Portal.id, KENDARI – Bidang Profesi dan Pengamanan (Bidpropam) Polda Sulawesi Tenggara (Sultra) telah resmi menjatuhi sanksi administrasi berupa patsus dan demosi, kepada mantan Kapolsek dan Kanit Reskrim Polsek Baito, Kamis (5/12/2024).
Sebagaimana diketahui, Ipda Muh Idris (Eks Kapolsek Baito), dan Aipda Amiruddin (Eks Kanit Reskrim Polsek Baito) terbukti telah melakukan pelanggaran kode etik profesi, karena melakukan permintaan uang senilai Rp2 juta kepada Guru SDN 4 Baito, Supriyani. Uang tersebut dimaksudkan sebagai uang damai atas perkara yang menjerat Supriyani.
Berdasarkan hasil sidang putusan Komisi Kode Etik Bidpropam Polda Sultra, Ipda Idris dijatuhi sanksi patsus selama 7 hari dan demosi selama 1 tahun. Sedangkan Aipda Amiruddin sanksi patsus selama 21 hari, dan demosi selama 2 tahun.
Menanggapi hasil sidang putusan itu, Kuasa Hukum Supriyani, Andri Darmawan menilai sanksi yang dijatuhkan kepada kedua personel itu sangatlah ringan.
“Sanksi ini terlalu ringan, karena ini sebuah tindakan pemerasan, termasuk tindakan mempermainkan atau merekayasa perkara, seharusnya dihukum berat,” ujarnya.
Menurutnya, hukuman berat sudah sepatutnya diberikan, dengan penjelasan bahwa tindakan yang dilakukan oleh Ipda Idris dan Aipda Amiruddin telah mencederai slogan “Presisi” Polri.
Andri juga menyoroti alasan Ipda Idris meminta uang senilai Rp2 juta itu, yakni untuk membeli bahan bangunan untuk Polsek Baito.
“Bisa saja itu alasan yang dibuat-buat yang tidak pernah diverifikasi,” ucapnya.
Lebih lanjut, Ketua LBH HAMI Sultra itu juga menyoroti penjelasan Bidpropam yang menyatakan tidak adanya permintaan uang sebesar Rp50 juta dalam kasus yang menjerat kliennya.
“Terkait permintaan uang yang Rp50 juta, kami mendengarkan alasannya aneh. Karena alasannya, informasi permintaan uang itu didengar dari orang pasar yang Pak Amiruddin tidak kenal. Bagaimana bisa dia (Aipda Amiruddin) mendapat informasi dari orang yang tidak dikenal,” jelasnya.
Padahal, tegas Andri, terkait permintaan uang Rp50 juta itu telah mendapat klarifikasi atau keterangan dari Kepala Desa Wonua Raya, yang mengakui bahwa terdapat permintaan uang Rp50 juta untuk pemberhentian kasus.
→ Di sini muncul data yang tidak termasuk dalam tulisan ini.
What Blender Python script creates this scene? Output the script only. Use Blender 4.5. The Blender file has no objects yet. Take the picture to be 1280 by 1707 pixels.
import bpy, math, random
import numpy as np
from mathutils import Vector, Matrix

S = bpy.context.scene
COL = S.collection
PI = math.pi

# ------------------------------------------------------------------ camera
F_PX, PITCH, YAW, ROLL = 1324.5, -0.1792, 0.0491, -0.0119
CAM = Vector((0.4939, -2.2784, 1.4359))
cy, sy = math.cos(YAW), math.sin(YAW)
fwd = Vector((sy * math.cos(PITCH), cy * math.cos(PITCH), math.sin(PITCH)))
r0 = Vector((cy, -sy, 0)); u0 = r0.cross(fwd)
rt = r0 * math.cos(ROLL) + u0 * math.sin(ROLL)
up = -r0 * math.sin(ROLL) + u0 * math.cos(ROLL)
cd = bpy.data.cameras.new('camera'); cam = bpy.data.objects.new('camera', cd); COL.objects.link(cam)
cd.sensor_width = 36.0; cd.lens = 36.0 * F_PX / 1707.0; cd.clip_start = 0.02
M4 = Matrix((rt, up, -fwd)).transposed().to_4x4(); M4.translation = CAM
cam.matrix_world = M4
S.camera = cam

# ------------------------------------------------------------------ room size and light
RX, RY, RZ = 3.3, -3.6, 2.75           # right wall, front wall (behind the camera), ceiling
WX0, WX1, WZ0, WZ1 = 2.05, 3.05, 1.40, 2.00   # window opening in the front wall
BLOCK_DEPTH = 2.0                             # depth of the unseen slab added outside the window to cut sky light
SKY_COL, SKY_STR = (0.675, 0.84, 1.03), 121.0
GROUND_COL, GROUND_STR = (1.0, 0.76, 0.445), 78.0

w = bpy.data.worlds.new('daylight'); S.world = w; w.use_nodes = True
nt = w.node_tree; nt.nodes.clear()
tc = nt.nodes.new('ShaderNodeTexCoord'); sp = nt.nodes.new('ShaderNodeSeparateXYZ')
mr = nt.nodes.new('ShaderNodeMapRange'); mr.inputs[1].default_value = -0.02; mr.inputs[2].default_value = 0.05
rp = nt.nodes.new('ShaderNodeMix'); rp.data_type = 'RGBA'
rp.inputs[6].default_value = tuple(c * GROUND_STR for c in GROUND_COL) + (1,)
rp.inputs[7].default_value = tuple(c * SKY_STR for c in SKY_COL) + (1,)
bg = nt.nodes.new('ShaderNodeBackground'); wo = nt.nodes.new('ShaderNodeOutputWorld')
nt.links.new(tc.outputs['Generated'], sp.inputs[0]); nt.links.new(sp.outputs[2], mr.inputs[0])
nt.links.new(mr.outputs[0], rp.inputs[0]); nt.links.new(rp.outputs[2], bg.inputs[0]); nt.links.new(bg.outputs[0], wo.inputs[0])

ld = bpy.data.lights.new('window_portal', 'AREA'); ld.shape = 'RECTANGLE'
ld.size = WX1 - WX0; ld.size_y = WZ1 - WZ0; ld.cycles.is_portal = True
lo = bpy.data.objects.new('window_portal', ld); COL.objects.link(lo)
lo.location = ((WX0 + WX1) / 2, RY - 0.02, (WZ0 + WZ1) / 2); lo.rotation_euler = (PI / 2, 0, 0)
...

Permintaan itu kemudian disampaikan kepada Supriyani.
“Menurut kami itu semua hanya alasan yang mengada-ada untuk memperingan hukuman. Kami meminta kepada kapolri bisa mendengar ini. Sesuai dengan komitmen kapolri, kalau ada permintaan uang seharusnya hukumannya bisa maksimal sampai dengan pemecatan,” tegasnya.